BEGIN Listing
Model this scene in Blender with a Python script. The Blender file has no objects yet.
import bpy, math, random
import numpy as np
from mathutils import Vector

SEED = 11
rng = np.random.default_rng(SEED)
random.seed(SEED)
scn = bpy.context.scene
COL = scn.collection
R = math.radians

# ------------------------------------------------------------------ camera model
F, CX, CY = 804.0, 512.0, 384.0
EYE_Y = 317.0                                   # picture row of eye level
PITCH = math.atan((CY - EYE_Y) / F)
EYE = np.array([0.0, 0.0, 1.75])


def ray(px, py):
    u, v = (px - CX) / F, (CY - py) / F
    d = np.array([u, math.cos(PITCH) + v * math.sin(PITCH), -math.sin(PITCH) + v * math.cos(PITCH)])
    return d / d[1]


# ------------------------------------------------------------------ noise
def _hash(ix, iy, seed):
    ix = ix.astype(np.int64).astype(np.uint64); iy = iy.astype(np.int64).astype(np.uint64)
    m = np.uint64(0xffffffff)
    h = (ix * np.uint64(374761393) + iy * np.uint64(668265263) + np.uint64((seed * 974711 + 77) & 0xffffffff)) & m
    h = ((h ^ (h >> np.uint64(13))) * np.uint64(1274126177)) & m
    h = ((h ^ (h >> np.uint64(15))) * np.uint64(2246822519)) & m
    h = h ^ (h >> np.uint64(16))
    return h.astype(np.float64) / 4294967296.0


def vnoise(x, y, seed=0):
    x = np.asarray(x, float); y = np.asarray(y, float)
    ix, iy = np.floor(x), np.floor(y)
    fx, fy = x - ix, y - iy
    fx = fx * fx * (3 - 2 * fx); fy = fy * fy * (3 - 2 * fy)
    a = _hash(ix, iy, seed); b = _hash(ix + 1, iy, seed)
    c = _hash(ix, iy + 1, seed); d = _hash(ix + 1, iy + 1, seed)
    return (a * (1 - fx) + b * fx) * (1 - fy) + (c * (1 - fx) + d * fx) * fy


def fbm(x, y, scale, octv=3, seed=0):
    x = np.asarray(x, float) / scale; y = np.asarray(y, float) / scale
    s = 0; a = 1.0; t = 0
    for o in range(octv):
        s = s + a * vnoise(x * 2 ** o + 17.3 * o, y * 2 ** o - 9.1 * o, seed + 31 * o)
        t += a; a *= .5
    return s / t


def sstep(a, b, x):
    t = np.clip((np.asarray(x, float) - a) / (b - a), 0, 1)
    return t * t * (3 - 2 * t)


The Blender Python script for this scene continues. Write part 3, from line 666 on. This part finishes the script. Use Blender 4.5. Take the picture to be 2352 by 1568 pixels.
END Listing
**Task objective**:
Reproduce, please, the lines of the material from its first line down to the line containing "R = math.radians", keeping both ends and nothing beyond them.

**Full solution**:
Model this scene in Blender with a Python script. The Blender file has no objects yet.
import bpy, math, random
import numpy as np
from mathutils import Vector

SEED = 11
rng = np.random.default_rng(SEED)
random.seed(SEED)
scn = bpy.context.scene
COL = scn.collection
R = math.radians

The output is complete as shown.